Introduction and Design

Sprint continues its onslaught of devices with their version of the HTC Hero.  This is the company’s first Android device, though it will be joined by the Samsung Moment just a few weeks later.  The Hero distinguishes itself from other Android devices thanks to HTC’s Sense UI.  Actually, Sense personalizes Android in a similar fashion to how TouchFLO 3D does it with Windows Mobile. It allows the user total customization of homescreen apps, widgets and even allows for different interface setups.  Other features of this fully-stocked phone include a 3.2” capacitive display, 5 megapixel camera, Wi-Fi, EVDO Rev. A, 3.5mm headphone jack and microSDHC expansion up to 32GB.  Included in the box you’ll find:

•    1500mAh Li-ion battery
•    AC adapter with female USB end
•    USB data/charging cable
•    2GB microSD card


We first saw the Hero as a Teflon-coated, chinned device in Europe.  Underneath the Sprint version is identical (save for the CDMA radio,) but externally the two devices are vastly different.  For starters, the chin is gone.   This was a distinctive feature of HTC Android devices, but one that we never cared much for, although it does contribute a little bit to a better voice clarity during talks. 

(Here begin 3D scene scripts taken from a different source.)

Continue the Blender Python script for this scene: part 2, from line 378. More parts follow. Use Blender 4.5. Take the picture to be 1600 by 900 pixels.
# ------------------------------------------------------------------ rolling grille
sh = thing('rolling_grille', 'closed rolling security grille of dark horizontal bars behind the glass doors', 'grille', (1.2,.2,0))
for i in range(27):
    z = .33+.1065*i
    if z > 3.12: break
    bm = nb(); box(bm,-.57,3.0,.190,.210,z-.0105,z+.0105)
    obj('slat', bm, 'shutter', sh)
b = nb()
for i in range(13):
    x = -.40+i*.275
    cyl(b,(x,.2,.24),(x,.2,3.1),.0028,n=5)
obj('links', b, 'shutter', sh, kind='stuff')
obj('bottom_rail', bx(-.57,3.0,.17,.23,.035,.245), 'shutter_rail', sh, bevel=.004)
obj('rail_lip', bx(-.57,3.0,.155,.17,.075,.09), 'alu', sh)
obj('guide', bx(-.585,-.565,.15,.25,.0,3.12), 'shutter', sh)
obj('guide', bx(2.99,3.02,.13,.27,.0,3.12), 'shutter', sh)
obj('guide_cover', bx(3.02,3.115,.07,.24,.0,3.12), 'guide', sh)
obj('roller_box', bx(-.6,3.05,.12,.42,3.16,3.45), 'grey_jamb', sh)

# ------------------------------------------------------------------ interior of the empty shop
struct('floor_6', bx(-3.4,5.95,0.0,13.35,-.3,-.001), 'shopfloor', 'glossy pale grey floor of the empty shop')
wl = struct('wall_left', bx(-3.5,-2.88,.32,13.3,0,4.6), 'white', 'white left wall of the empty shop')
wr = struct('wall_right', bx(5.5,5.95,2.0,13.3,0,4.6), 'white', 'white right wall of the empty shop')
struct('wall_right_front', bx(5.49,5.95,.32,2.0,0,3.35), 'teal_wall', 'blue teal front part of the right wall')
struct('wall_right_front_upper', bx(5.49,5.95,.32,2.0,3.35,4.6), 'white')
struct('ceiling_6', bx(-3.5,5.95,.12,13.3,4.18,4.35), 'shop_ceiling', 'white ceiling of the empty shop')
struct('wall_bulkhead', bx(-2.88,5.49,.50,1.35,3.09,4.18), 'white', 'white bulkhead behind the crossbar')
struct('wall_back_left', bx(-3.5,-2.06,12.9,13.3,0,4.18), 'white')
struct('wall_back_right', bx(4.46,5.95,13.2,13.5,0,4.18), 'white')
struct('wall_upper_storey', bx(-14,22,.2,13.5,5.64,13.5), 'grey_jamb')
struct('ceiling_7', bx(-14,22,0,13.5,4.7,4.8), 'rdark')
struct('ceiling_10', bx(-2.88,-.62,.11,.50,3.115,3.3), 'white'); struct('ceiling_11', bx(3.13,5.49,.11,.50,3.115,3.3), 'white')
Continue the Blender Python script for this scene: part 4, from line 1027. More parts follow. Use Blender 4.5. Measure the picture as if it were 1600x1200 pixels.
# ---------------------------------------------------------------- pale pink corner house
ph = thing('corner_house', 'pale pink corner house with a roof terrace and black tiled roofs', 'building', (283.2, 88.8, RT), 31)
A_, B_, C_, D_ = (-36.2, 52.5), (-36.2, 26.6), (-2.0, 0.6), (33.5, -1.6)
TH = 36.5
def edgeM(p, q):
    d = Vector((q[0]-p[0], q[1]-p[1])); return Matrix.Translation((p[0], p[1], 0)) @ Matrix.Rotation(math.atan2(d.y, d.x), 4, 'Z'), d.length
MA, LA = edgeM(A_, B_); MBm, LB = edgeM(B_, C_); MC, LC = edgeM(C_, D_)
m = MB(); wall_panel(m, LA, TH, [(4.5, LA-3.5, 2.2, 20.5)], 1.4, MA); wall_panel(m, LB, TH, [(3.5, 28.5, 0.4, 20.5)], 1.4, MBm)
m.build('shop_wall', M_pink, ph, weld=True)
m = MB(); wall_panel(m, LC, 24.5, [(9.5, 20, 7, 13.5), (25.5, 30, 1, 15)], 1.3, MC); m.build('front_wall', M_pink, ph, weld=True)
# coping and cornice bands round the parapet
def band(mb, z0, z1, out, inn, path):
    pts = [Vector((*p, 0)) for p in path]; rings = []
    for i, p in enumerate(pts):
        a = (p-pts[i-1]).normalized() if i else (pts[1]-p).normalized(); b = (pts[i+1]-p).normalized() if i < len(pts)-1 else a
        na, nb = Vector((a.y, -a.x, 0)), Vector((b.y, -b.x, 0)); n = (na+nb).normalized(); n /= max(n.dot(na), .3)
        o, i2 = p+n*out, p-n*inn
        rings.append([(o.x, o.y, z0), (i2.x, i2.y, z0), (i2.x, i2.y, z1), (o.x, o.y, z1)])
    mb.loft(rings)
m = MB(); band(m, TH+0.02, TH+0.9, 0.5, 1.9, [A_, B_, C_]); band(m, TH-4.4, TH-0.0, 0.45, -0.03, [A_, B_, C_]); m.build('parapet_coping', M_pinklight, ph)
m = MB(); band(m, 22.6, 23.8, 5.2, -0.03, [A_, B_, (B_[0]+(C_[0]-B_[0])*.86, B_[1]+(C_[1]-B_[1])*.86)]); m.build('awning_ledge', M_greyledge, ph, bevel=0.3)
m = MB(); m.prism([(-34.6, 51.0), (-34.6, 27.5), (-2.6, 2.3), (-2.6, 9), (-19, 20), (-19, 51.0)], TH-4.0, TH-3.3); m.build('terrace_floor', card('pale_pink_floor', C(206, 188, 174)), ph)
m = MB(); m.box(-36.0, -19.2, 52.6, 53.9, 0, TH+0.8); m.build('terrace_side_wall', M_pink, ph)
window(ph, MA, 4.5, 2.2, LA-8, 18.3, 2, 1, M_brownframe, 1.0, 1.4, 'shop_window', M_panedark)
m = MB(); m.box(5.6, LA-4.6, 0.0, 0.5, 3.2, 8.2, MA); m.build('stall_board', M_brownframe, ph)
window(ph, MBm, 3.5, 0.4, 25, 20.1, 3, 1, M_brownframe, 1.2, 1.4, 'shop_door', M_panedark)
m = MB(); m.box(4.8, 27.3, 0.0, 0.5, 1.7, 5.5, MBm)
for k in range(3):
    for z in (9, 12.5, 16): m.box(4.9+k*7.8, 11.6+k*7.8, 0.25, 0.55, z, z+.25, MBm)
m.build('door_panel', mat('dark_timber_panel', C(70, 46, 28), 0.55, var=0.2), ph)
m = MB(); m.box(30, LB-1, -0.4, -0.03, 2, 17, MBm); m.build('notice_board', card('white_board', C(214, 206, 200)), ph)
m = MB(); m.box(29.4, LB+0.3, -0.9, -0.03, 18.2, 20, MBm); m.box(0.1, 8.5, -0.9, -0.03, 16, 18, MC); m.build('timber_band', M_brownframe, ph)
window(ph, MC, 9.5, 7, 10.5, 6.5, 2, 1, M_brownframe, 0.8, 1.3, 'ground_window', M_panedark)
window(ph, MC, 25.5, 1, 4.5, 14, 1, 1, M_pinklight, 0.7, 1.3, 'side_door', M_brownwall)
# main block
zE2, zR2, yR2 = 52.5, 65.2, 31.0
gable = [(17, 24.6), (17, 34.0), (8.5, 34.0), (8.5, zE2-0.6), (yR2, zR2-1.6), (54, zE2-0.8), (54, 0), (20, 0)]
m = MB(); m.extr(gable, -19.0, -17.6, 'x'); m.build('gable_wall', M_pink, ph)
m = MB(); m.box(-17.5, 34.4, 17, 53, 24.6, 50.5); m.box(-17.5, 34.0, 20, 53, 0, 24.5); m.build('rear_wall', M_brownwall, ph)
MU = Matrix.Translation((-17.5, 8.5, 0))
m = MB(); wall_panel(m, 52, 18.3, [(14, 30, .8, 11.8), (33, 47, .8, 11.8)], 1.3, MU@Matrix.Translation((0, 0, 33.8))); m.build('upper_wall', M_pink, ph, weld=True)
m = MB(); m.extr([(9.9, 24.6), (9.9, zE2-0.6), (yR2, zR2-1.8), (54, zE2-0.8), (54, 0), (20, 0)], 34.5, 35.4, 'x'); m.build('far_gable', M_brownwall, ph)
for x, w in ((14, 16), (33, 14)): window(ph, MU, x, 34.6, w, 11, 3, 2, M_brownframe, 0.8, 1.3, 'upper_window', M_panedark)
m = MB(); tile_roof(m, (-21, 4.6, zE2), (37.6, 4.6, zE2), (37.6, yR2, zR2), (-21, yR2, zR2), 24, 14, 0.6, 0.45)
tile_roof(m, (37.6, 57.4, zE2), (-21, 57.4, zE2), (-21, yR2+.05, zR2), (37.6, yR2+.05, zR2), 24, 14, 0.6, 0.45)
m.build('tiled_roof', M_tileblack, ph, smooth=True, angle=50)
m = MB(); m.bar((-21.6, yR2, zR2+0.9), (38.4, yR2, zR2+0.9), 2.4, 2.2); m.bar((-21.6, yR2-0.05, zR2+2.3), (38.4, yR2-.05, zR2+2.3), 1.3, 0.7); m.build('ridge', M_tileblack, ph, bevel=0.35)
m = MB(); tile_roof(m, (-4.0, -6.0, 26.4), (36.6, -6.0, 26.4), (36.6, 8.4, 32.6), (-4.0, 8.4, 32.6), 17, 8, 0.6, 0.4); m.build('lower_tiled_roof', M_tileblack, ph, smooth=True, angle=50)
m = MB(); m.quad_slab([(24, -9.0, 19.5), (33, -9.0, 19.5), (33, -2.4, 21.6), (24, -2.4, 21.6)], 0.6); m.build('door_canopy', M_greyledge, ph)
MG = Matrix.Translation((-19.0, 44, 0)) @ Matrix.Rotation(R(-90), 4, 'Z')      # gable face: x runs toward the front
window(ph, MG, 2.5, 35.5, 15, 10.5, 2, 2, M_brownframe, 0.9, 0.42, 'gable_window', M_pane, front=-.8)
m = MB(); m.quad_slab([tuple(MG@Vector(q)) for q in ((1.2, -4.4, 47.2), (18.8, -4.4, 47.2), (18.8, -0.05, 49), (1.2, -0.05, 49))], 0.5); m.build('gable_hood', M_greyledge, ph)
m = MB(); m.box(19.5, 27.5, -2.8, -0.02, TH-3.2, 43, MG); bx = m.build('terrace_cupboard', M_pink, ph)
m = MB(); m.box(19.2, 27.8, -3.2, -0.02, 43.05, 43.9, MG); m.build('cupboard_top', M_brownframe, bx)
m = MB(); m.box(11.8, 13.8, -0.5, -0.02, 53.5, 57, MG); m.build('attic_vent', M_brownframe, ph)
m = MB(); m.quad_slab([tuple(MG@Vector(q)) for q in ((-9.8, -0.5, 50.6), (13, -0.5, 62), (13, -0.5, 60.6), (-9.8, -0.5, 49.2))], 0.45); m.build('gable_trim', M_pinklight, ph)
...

This CDMA Hero had ditched the original angular design, trading in the hard lines for soft curves.  The device feels fantastic in your hand; while we still feel that the Diamond was the best device to hold, this new Hero is hot on its heels.  It is narrower than other full touchscreen devices like the iPhone and BlackBerry Storm, which makes it more comfortable to hold.

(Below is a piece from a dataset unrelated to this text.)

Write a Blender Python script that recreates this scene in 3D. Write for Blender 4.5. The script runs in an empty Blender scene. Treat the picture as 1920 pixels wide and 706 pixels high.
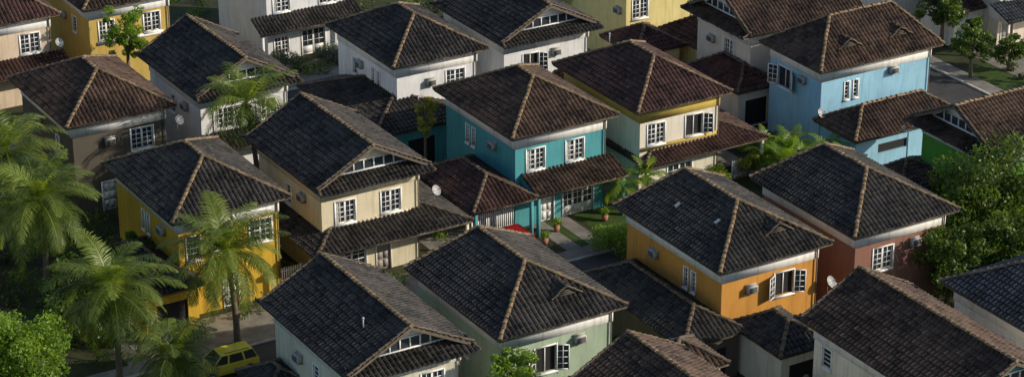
import bpy, math, random
import numpy as np
from mathutils import Vector
random.seed(7); rng=np.random.default_rng(7)
sc=bpy.context.scene
ANG=math.radians(31)
D1=(math.cos(ANG),math.sin(ANG)); D2=(-math.sin(ANG),math.cos(ANG))
ZE=6.8
def TN(t,n): return (t*D1[0]+n*D2[0], t*D1[1]+n*D2[1])
def tn(x,y): return (x*D1[0]+y*D1[1], x*D2[0]+y*D2[1])
# ------------------------------------------------------------ materials
def newmat(name):
    m=bpy.data.materials.new(name); m.use_nodes=True
    nt=m.node_tree; b=nt.nodes['Principled BSDF']
    return m,nt,b
def N(nt,t,**k):
    n=nt.nodes.new(t)
    for a,v in k.items(): setattr(n,a,v)
    return n
def plain(name,col,rough=.6,metal=0,spec=.5):
    m,nt,b=newmat(name)
    b.inputs['Base Color'].default_value=(*col,1); b.inputs['Roughness'].default_value=rough
    b.inputs['Metallic'].default_value=metal; b.inputs['Specular IOR Level'].default_value=spec
    return m
def mottled(name,col,var=.18,scale=1.2,rough=.85,bump=.15,col2=None,stain=0.25,bscale=25,drip=0):
    m,nt,b=newmat(name)
    tc=N(nt,'ShaderNodeTexCoord')
    n1=N(nt,'ShaderNodeTexNoise'); n1.inputs['Scale'].default_value=scale; n1.inputs['Detail'].default_value=8
    n1.inputs['Roughness'].default_value=.65
    nt.links.new(tc.outputs['Object'],n1.inputs['Vector'])
    r=N(nt,'ShaderNodeValToRGB')
    c2=col2 or tuple(c*(1-var*1.6) for c in col)
    r.color_ramp.elements[0].position=.32; r.color_ramp.elements[1].position=.62
    r.color_ramp.elements[0].color=(*c2,1); r.color_ramp.elements[1].color=(*col,1)
    nt.links.new(n1.outputs['Fac'],r.inputs['Fac'])
    last=r.outputs['Color']
    def mul(scl,s,nsc,lo,hi,last):
        mp=N(nt,'ShaderNodeMapping'); mp.inputs['Scale'].default_value=scl
        nt.links.new(tc.outputs['Object'],mp.inputs['Vector'])
        n2=N(nt,'ShaderNodeTexNoise'); n2.inputs['Scale'].default_value=nsc; n2.inputs['Detail'].default_value=7
        nt.links.new(mp.outputs[0],n2.inputs['Vector'])
        r2=N(nt,'ShaderNodeValToRGB'); r2.color_ramp.elements[0].position=lo; r2.color_ramp.elements[1].position=hi
        r2.color_ramp.elements[0].color=(1-s,1-s*1.05,1-s*1.15,1); r2.color_ramp.elements[1].color=(1,1,1,1)
        nt.links.new(n2.outputs['Fac'],r2.inputs['Fac'])
        mx=N(nt,'ShaderNodeMixRGB',blend_type='MULTIPLY'); mx.inputs['Fac'].default_value=1
        nt.links.new(last,mx.inputs[1]); nt.links.new(r2.outputs['Color'],mx.inputs[2]); return mx.outputs[0]
    if stain>0: last=mul((.9,.9,.35),stain,1.1,.3,.62,last)
    if drip>0: last=mul((3.0,3.0,.25),drip,1.5,.33,.48,last)
    nt.links.new(last,b.inputs['Base Color']); b.inputs['Roughness'].default_value=rough
    b.inputs['Specular IOR Level'].default_value=.3
    n3=N(nt,'ShaderNodeTexNoise'); n3.inputs['Scale'].default_value=bscale; n3.inputs['Detail'].default_value=4
    nt.links.new(tc.outputs['Object'],n3.inputs['Vector'])
    bp=N(nt,'ShaderNodeBump'); bp.inputs['Strength'].default_value=bump; bp.inputs['Distance'].default_value=.03
    nt.links.new(n3.outputs['Fac'],bp.inputs['Height']); nt.links.new(bp.outputs[0],b.inputs['Normal'])
    return m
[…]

You can compare the HTC Hero CDMA with many other phones using our Size Visualization Tool.

While the GSM counterpart is available in white and brown (with others likely forthcoming,) Sprint’s version comes in a drab gray.  HTC is in a damned if you do, damned if you don’t situation here.  They tried to infuse some color and personality into the Diamond with its red back but got flack for it, and now they are getting flack for the more conservatively styled Hero.  We wouldn’t have minded some color, but the silver-on-gray color scheme isn’t ugly by any stretch of the imagination.

The buttons remain the same as the original, but have been moved around and are thankfully now symmetrical.  The user has Send and End keys on the far edges, and Menu, Home, Back and Search buttons situated inside them, with a trackball at the middle of this cluster.  The trackball of the G1 was revealed to be the same as found on the Curve, but this trackball is larger than the one we’ve encountered into the past.  The bigger ball is easy to navigate with and we appreciate the larger size.  The only other buttons on the device is the volume rocker on the left side.

The 3.2” glass screen
is capacitive, incorporates multi-touch technology and has a resolution of 320x480.  It is similar if not identical to the screen we’ve seen on the G1 and Magic, which means that it is 65k colors.  It is a good display, but does not have the pop that the Instinct HD or Palm Pre has - each with 16m colors.  The screen fingerprints worse than most, and is nearly impossible to keep clean.  We’re not sure if it has the same oleophobic coating that the GSM version did, but we were constantly cleaning ours.  The auto-adjusting backlight kept the display too dim for our tastes, so we disabled it.  For whatever reason this sensor is not used to turn off the screen during a phone call when the Hero is against your face, as it is on many of HTC’s Windows phones.

The bottom of the phone  has HTC’s funky miniUSB port, though any miniUSB charger or cable works with it.  At a time when all other manufacturers not named Apple are going to a microUSB standard it is rather frustrating to see this older port used.  Thankfully HTC has included a 3.5mm headset jack, which can be found at the top of the Hero.  The back is very plain, with the 5 megapixel camera housing surrounded by the speaker cutout.

While the color scheme could be better, we really like this new design for the HTC Hero overall.  It is extraordinarily comfortable to hold and we do not miss the chin one bit.  The phone is built very solidly, the screen is very responsive and the buttons all offer good travel.  HTC adheres to a high manufacturing standard and the Hero is undoubtedly no exception.